→ Exercise aim
Read the records and gather each line that includes "picture".

→ Rows from a 3D scene dataset
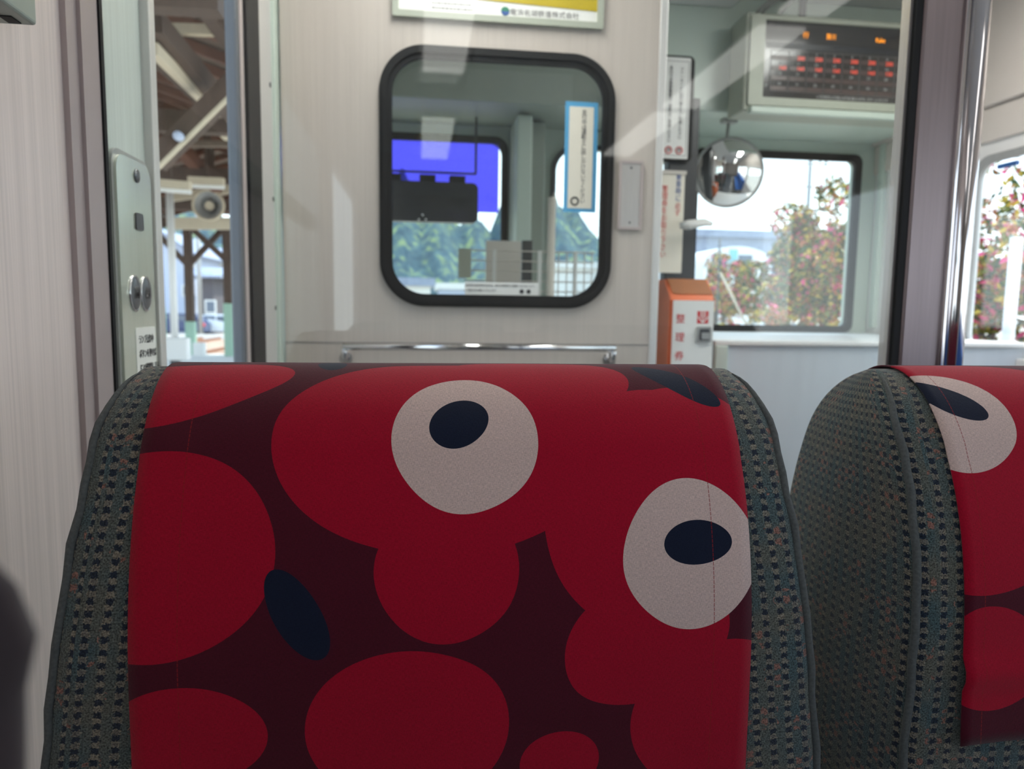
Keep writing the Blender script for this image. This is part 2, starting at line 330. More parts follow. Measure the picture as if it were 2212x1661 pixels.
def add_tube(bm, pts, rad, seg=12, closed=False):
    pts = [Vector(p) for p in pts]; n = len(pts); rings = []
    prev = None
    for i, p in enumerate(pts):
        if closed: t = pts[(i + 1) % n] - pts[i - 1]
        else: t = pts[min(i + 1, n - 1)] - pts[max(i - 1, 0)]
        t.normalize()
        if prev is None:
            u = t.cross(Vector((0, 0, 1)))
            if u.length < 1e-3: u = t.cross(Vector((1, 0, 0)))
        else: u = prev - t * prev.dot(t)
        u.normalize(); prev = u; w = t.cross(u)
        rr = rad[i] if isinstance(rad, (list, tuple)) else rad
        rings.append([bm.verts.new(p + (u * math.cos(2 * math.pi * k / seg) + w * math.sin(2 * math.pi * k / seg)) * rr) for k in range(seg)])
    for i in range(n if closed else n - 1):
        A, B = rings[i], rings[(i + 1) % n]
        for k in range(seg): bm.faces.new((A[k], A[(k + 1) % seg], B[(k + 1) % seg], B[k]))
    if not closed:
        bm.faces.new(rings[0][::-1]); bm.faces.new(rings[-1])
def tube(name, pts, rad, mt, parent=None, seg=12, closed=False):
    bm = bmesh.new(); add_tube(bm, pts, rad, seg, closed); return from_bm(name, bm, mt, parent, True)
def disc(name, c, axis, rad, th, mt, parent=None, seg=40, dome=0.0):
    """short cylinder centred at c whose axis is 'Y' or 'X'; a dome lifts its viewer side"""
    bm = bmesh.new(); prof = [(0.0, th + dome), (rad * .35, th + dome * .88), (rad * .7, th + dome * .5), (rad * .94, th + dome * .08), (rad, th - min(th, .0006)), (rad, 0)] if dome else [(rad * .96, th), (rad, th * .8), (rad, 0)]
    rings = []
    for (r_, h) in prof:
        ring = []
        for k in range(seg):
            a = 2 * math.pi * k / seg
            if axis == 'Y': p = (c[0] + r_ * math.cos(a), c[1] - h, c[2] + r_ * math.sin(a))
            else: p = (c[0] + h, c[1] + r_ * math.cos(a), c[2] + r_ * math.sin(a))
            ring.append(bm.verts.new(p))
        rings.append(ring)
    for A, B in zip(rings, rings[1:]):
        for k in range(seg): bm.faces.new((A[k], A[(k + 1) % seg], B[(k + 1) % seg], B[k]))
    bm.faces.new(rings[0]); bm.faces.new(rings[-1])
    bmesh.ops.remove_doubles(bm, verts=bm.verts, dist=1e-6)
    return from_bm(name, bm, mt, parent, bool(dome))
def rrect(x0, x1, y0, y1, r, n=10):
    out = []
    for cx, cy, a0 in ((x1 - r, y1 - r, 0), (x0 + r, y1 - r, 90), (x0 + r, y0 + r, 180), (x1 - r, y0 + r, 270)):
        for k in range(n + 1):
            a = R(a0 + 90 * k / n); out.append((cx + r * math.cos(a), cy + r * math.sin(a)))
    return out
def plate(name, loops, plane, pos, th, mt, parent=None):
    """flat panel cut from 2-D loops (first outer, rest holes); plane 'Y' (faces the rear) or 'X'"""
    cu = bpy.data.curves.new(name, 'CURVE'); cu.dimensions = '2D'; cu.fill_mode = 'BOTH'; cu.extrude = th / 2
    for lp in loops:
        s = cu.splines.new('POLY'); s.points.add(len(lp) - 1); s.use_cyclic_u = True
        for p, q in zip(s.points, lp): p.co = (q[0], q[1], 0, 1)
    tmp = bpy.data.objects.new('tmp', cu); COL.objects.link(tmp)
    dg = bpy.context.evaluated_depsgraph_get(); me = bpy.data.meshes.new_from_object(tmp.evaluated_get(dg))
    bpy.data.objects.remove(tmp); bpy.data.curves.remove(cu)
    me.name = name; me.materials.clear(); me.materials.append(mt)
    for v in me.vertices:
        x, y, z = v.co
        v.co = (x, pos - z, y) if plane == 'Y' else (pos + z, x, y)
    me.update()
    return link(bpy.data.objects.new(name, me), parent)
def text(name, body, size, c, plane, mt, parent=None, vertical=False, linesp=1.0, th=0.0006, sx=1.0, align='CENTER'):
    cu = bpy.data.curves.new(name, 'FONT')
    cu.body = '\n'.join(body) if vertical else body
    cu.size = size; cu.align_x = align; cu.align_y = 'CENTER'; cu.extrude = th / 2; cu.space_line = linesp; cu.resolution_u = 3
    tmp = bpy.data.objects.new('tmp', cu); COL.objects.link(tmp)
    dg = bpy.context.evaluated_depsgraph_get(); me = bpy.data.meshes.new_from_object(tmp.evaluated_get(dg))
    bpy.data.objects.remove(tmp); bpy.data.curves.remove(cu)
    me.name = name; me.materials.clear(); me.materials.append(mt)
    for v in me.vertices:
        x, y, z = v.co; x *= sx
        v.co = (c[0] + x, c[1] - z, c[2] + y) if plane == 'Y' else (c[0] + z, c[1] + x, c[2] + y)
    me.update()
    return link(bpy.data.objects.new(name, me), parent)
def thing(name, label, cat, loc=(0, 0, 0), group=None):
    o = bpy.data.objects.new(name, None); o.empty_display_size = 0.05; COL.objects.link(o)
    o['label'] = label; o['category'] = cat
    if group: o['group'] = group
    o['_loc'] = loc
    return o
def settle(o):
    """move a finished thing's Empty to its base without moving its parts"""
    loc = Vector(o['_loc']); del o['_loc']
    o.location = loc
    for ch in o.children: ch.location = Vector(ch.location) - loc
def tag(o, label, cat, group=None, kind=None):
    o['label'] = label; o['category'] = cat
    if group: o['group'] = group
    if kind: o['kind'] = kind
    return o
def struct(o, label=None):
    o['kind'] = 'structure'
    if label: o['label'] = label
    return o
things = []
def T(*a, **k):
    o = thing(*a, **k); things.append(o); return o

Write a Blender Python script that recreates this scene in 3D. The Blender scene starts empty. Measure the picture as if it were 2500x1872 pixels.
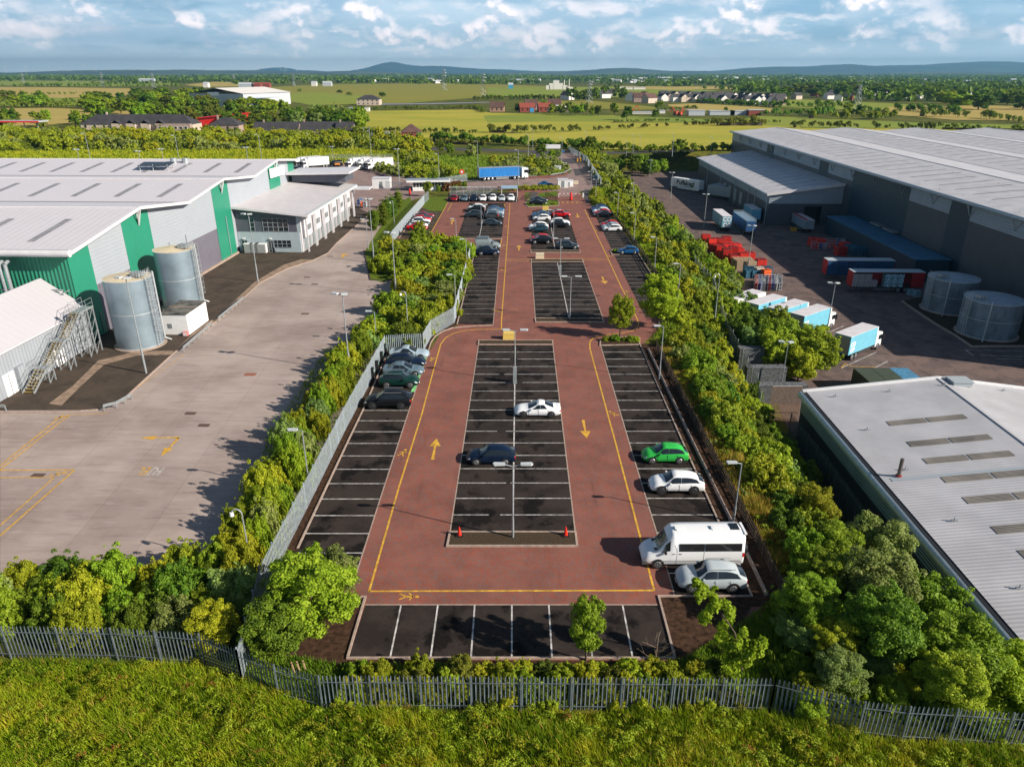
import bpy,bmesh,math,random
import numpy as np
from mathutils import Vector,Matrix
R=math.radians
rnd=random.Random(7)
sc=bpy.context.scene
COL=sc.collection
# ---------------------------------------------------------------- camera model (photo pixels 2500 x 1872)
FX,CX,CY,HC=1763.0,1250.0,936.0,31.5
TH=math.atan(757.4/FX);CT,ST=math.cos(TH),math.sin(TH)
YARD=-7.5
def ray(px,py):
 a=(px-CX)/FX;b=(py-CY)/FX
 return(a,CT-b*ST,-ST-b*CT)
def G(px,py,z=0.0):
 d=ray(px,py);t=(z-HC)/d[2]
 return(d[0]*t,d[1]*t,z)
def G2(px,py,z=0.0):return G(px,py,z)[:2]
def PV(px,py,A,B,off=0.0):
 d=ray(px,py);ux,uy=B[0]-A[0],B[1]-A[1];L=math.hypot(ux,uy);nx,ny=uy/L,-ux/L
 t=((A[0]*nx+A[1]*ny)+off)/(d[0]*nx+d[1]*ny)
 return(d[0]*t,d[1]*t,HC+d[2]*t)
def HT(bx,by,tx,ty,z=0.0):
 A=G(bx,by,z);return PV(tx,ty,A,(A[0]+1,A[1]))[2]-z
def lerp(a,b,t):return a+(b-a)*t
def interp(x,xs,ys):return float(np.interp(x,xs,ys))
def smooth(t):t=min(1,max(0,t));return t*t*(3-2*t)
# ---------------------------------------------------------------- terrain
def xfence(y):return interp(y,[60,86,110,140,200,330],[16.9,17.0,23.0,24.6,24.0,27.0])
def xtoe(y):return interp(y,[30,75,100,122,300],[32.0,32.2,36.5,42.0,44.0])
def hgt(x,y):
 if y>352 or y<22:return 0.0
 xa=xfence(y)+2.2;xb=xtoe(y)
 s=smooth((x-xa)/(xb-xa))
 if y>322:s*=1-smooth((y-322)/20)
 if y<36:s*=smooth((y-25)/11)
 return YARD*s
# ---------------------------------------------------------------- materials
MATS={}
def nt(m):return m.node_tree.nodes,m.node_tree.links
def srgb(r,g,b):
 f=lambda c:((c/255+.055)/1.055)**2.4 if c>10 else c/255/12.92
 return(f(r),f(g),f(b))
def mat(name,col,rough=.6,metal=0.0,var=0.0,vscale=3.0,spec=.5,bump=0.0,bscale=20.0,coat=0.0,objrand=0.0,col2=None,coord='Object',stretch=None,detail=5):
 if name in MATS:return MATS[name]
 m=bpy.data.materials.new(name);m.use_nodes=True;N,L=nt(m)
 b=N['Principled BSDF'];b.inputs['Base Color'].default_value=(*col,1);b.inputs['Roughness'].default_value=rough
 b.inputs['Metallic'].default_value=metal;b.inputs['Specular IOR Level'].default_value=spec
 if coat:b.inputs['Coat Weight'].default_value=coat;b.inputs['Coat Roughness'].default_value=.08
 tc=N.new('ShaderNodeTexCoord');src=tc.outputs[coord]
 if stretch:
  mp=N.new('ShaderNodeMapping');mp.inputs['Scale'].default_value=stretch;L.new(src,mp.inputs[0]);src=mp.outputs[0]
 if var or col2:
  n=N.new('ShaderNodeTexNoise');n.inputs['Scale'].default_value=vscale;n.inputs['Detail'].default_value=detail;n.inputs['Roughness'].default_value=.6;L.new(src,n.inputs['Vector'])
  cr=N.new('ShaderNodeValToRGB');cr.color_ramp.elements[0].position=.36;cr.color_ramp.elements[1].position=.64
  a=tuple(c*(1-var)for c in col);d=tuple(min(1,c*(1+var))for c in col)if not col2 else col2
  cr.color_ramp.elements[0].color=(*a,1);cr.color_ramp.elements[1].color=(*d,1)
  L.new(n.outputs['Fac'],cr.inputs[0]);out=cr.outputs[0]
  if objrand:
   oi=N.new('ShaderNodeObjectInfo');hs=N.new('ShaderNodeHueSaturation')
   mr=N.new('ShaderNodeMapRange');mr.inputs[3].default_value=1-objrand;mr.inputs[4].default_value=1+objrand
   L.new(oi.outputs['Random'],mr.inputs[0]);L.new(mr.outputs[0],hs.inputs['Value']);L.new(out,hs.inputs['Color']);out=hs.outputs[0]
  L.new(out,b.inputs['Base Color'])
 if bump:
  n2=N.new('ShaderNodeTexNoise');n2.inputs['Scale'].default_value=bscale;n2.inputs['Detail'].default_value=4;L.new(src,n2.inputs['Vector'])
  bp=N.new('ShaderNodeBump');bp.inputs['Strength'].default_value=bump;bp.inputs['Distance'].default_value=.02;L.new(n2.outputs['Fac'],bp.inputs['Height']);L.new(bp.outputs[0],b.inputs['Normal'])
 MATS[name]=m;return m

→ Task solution
Keep writing the Blender script for this image. This is part 2, starting at line 330. More parts follow. Measure the picture as if it were 2212x1661 pixels.
Write a Blender Python script that recreates this scene in 3D. The Blender scene starts empty. Measure the picture as if it were 2500x1872 pixels.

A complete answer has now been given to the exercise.